Titus of Bostra, “Contra Manichaeos”

Titus of Bostra wrote a long work in 4 books against the Manichaeans.  Large parts of the Greek exist, but a complete Syriac version was found in British Library Ms. 12150, brought from Deir al-Suryani (St. Mary Deipara) in the Nitrian desert in Egypt by Archdeacon Henry Tattam in 1842.  This manuscript was written in 411 AD, and also contains various works otherwise lost by Eusebius of Caesarea.

By chance while searching on Google Books, I came across a study of Titus’ work.  I learned from this that an unpublished French translation of books 1 and 2 existed (I have written to the translator and asked for a copy) and a century-old unpublished German translation of book 4 and part of book 3.  I wish that the work were online in English, or at least an English version of the existing translations. 

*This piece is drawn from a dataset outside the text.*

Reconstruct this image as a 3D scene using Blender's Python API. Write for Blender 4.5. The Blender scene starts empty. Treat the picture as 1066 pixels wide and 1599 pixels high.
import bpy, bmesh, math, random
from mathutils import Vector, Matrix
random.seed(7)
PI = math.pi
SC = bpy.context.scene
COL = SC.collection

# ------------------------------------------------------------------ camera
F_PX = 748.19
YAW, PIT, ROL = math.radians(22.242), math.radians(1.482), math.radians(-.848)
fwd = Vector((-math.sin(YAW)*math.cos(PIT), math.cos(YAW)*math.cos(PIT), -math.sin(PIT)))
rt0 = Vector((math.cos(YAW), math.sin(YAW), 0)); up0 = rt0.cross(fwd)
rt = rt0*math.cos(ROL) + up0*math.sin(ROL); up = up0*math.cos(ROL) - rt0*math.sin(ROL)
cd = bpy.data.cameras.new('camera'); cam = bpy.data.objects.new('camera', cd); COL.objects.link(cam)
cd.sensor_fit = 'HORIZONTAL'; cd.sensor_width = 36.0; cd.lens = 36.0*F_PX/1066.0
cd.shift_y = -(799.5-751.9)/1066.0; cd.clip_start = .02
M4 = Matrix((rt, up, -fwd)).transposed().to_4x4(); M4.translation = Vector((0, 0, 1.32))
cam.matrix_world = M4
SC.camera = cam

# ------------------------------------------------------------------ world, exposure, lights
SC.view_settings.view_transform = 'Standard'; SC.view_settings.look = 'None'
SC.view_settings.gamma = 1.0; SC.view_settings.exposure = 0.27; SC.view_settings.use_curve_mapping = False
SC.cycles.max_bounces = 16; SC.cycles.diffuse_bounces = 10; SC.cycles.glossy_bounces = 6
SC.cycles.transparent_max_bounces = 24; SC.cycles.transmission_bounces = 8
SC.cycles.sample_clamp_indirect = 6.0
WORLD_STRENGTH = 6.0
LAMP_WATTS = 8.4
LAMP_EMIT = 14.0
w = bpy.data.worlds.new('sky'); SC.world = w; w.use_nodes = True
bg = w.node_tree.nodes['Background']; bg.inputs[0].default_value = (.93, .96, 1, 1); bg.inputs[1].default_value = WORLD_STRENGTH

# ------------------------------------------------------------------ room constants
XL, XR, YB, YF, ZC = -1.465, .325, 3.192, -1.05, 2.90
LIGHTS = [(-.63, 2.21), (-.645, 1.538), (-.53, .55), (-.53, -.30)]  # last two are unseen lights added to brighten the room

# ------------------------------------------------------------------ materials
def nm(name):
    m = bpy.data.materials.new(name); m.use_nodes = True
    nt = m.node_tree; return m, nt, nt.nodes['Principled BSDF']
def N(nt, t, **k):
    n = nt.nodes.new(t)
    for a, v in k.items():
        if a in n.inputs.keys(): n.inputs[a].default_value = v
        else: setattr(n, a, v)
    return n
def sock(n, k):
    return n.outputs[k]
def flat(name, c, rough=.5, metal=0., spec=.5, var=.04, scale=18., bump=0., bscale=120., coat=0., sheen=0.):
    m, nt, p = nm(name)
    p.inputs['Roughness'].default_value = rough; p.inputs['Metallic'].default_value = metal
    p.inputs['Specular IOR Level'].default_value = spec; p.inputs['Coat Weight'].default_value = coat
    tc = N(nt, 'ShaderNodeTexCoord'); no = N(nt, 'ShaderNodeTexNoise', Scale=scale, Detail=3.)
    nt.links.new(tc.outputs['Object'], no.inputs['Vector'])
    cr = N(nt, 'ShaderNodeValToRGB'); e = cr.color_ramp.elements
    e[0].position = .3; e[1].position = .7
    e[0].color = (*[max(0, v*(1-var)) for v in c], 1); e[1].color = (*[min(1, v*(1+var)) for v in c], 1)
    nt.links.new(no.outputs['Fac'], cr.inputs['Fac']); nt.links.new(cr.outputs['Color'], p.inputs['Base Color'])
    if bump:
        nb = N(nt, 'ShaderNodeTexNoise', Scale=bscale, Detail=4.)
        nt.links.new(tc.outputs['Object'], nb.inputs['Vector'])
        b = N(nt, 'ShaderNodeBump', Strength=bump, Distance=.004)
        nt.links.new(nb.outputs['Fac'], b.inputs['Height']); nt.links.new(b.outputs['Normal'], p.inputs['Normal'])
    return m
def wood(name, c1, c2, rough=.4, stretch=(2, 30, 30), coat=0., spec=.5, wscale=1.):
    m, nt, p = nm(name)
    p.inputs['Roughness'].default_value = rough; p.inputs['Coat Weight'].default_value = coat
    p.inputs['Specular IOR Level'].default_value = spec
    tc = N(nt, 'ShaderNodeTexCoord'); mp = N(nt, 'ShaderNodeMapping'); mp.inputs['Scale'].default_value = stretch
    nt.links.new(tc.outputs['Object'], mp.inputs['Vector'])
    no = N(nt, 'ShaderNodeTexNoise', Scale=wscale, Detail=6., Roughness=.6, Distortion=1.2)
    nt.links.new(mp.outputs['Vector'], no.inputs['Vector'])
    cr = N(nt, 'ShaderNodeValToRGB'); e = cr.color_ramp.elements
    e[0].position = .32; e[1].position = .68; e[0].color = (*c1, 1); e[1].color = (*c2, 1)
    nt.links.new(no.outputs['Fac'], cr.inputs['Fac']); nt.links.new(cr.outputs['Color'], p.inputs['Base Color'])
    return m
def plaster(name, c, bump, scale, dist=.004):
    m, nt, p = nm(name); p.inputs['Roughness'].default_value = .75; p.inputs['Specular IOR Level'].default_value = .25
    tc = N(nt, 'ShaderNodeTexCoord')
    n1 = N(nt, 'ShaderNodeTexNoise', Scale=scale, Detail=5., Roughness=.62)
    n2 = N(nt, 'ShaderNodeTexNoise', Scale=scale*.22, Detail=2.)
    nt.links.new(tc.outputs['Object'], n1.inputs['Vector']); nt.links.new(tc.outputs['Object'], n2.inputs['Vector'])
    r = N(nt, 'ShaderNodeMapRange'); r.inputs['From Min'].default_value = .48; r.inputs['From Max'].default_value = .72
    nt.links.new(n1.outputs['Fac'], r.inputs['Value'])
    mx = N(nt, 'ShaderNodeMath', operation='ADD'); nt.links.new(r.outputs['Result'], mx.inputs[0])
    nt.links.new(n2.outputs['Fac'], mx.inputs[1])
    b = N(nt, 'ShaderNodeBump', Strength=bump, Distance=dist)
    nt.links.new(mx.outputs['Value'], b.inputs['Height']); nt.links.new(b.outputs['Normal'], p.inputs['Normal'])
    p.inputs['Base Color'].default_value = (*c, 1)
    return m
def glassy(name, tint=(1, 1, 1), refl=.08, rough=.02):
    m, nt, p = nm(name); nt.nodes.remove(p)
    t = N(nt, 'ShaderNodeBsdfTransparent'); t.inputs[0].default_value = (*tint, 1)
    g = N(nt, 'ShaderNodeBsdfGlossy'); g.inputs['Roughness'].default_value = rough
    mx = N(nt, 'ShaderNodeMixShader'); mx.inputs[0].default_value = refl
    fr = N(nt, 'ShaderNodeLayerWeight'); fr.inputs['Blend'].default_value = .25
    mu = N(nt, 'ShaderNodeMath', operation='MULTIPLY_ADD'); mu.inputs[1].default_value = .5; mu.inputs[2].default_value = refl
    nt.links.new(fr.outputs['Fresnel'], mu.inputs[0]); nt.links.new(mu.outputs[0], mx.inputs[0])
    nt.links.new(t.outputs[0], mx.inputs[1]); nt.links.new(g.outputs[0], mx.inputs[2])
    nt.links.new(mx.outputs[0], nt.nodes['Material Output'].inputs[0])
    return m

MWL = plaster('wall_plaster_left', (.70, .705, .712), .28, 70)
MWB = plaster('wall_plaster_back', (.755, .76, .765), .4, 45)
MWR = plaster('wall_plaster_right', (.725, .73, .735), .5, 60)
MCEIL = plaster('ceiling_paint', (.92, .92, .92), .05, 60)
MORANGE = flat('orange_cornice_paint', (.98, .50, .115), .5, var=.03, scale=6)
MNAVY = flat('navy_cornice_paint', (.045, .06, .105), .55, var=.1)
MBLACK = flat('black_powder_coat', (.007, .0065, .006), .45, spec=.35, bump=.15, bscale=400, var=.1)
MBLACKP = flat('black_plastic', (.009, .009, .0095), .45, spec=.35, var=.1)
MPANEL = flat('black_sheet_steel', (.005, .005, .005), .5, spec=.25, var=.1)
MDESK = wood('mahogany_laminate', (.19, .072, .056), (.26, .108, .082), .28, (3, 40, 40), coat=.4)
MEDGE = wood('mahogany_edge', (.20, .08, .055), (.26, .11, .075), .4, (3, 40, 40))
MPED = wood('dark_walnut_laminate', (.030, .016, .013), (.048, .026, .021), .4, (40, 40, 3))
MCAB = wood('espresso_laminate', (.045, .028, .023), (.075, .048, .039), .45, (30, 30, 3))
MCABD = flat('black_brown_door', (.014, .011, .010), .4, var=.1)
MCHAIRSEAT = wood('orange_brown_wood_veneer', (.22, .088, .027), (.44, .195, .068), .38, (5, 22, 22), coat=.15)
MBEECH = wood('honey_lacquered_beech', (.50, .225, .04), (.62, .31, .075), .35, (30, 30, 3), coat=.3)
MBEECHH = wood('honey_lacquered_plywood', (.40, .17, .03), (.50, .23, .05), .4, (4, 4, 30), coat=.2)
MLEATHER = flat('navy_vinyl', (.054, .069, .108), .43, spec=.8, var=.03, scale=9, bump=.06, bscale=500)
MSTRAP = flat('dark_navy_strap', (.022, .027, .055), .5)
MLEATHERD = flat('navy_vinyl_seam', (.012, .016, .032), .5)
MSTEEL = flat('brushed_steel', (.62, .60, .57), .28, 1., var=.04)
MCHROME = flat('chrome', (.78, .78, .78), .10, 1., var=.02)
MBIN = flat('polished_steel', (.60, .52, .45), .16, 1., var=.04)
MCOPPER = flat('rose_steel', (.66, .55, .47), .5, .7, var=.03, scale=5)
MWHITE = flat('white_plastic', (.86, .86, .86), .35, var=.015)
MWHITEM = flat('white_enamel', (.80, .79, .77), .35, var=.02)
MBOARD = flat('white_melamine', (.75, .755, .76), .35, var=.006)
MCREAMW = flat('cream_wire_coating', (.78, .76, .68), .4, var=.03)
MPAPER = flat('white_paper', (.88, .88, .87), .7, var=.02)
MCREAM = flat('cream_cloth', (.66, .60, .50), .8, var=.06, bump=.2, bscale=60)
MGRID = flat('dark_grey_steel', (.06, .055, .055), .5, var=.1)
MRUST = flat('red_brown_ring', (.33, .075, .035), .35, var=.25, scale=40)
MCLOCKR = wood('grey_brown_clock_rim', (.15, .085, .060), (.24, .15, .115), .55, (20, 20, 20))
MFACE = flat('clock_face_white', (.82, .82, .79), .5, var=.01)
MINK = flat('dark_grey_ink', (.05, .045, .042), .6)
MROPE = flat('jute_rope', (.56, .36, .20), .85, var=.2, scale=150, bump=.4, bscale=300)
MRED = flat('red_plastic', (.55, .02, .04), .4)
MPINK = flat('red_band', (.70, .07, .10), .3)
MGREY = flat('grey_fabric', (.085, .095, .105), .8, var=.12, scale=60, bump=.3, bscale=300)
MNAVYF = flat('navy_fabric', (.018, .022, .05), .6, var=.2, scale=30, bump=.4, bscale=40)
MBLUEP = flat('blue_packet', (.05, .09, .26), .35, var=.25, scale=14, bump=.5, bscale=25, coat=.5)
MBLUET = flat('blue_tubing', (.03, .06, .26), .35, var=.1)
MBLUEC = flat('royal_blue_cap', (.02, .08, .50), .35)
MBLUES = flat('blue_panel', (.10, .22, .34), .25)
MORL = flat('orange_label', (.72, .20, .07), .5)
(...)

Returning to the Nitrian desert finds, I also stumbled across a statement that after these were brought to the UK, the Assistant Keeper of Manuscripts, William Cureton, reserved all the most interesting finds for himself (!).  This forced scholars to work on other parts of the vast collection of texts, with good results.  It is depressing to think that those who control the national collection, now as then, treat it as if it exists mainly for the benefit of its staff and not the nation; special rates for reproductions, refusal of any photography except by themselves, limited access, etc.  Nor is the BL alone in this, I would guess.